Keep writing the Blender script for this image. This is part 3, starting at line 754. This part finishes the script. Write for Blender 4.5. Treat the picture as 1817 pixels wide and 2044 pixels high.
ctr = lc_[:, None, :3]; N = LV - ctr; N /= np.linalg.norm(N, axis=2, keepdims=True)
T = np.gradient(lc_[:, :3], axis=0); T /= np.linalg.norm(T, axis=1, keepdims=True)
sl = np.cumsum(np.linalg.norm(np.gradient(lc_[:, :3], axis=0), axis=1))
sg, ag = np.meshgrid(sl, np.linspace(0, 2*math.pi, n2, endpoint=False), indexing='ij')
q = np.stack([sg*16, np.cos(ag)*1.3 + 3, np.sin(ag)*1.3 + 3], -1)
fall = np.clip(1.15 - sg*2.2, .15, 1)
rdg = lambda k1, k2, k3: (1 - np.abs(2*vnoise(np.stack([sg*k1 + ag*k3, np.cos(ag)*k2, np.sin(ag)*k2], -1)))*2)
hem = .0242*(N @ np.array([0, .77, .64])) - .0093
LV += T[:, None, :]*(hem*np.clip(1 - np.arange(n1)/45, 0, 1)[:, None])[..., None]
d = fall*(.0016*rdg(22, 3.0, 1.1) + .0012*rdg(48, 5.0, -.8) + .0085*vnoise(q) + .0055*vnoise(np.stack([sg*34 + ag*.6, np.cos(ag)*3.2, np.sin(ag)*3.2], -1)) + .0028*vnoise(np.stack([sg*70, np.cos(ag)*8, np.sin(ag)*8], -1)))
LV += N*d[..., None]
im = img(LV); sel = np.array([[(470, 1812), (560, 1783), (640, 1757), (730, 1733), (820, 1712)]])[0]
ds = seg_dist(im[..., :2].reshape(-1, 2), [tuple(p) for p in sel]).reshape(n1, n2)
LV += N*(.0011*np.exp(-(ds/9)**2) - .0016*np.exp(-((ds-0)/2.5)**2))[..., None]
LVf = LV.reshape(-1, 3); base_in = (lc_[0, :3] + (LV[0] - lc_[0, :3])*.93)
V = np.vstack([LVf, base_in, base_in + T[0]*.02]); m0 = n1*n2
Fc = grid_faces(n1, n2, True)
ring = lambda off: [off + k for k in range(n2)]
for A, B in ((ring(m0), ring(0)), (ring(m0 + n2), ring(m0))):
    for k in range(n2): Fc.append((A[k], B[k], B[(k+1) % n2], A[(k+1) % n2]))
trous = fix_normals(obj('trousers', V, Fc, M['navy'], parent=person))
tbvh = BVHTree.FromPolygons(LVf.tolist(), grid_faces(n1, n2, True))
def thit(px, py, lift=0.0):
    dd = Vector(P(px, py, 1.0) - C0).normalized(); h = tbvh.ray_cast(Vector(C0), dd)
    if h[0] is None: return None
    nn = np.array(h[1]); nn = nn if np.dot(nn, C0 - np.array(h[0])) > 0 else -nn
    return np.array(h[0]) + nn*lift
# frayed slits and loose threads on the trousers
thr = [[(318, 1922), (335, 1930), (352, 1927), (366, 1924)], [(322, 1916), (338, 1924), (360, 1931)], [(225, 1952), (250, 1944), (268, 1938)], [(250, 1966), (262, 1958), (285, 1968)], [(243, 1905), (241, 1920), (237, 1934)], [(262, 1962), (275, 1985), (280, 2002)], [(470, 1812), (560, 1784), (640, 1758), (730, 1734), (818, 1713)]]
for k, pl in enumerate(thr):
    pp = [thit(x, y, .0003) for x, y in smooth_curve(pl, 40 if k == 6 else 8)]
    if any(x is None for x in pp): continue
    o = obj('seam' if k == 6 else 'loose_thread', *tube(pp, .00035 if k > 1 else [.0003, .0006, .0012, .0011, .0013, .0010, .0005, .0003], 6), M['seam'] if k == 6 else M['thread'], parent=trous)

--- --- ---

■ **What is required**:
Extract all of the data above and output it character for character.

■ **Result of the exercise**:
Keep writing the Blender script for this image. This is part 3, starting at line 754. This part finishes the script. Write for Blender 4.5. Treat the picture as 1817 pixels wide and 2044 pixels high.
ctr = lc_[:, None, :3]; N = LV - ctr; N /= np.linalg.norm(N, axis=2, keepdims=True)
T = np.gradient(lc_[:, :3], axis=0); T /= np.linalg.norm(T, axis=1, keepdims=True)
sl = np.cumsum(np.linalg.norm(np.gradient(lc_[:, :3], axis=0), axis=1))
sg, ag = np.meshgrid(sl, np.linspace(0, 2*math.pi, n2, endpoint=False), indexing='ij')
q = np.stack([sg*16, np.cos(ag)*1.3 + 3, np.sin(ag)*1.3 + 3], -1)
fall = np.clip(1.15 - sg*2.2, .15, 1)
rdg = lambda k1, k2, k3: (1 - np.abs(2*vnoise(np.stack([sg*k1 + ag*k3, np.cos(ag)*k2, np.sin(ag)*k2], -1)))*2)
hem = .0242*(N @ np.array([0, .77, .64])) - .0093
LV += T[:, None, :]*(hem*np.clip(1 - np.arange(n1)/45, 0, 1)[:, None])[..., None]
d = fall*(.0016*rdg(22, 3.0, 1.1) + .0012*rdg(48, 5.0, -.8) + .0085*vnoise(q) + .0055*vnoise(np.stack([sg*34 + ag*.6, np.cos(ag)*3.2, np.sin(ag)*3.2], -1)) + .0028*vnoise(np.stack([sg*70, np.cos(ag)*8, np.sin(ag)*8], -1)))
LV += N*d[..., None]
im = img(LV); sel = np.array([[(470, 1812), (560, 1783), (640, 1757), (730, 1733), (820, 1712)]])[0]
ds = seg_dist(im[..., :2].reshape(-1, 2), [tuple(p) for p in sel]).reshape(n1, n2)
LV += N*(.0011*np.exp(-(ds/9)**2) - .0016*np.exp(-((ds-0)/2.5)**2))[..., None]
LVf = LV.reshape(-1, 3); base_in = (lc_[0, :3] + (LV[0] - lc_[0, :3])*.93)
V = np.vstack([LVf, base_in, base_in + T[0]*.02]); m0 = n1*n2
Fc = grid_faces(n1, n2, True)
ring = lambda off: [off + k for k in range(n2)]
for A, B in ((ring(m0), ring(0)), (ring(m0 + n2), ring(m0))):
    for k in range(n2): Fc.append((A[k], B[k], B[(k+1) % n2], A[(k+1) % n2]))
trous = fix_normals(obj('trousers', V, Fc, M['navy'], parent=person))
tbvh = BVHTree.FromPolygons(LVf.tolist(), grid_faces(n1, n2, True))
def thit(px, py, lift=0.0):
    dd = Vector(P(px, py, 1.0) - C0).normalized(); h = tbvh.ray_cast(Vector(C0), dd)
    if h[0] is None: return None
    nn = np.array(h[1]); nn = nn if np.dot(nn, C0 - np.array(h[0])) > 0 else -nn
    return np.array(h[0]) + nn*lift
# frayed slits and loose threads on the trousers
thr = [[(318, 1922), (335, 1930), (352, 1927), (366, 1924)], [(322, 1916), (338, 1924), (360, 1931)], [(225, 1952), (250, 1944), (268, 1938)], [(250, 1966), (262, 1958), (285, 1968)], [(243, 1905), (241, 1920), (237, 1934)], [(262, 1962), (275, 1985), (280, 2002)], [(470, 1812), (560, 1784), (640, 1758), (730, 1734), (818, 1713)]]
for k, pl in enumerate(thr):
    pp = [thit(x, y, .0003) for x, y in smooth_curve(pl, 40 if k == 6 else 8)]
    if any(x is None for x in pp): continue
    o = obj('seam' if k == 6 else 'loose_thread', *tube(pp, .00035 if k > 1 else [.0003, .0006, .0012, .0011, .0013, .0010, .0005, .0003], 6), M['seam'] if k == 6 else M['thread'], parent=trous)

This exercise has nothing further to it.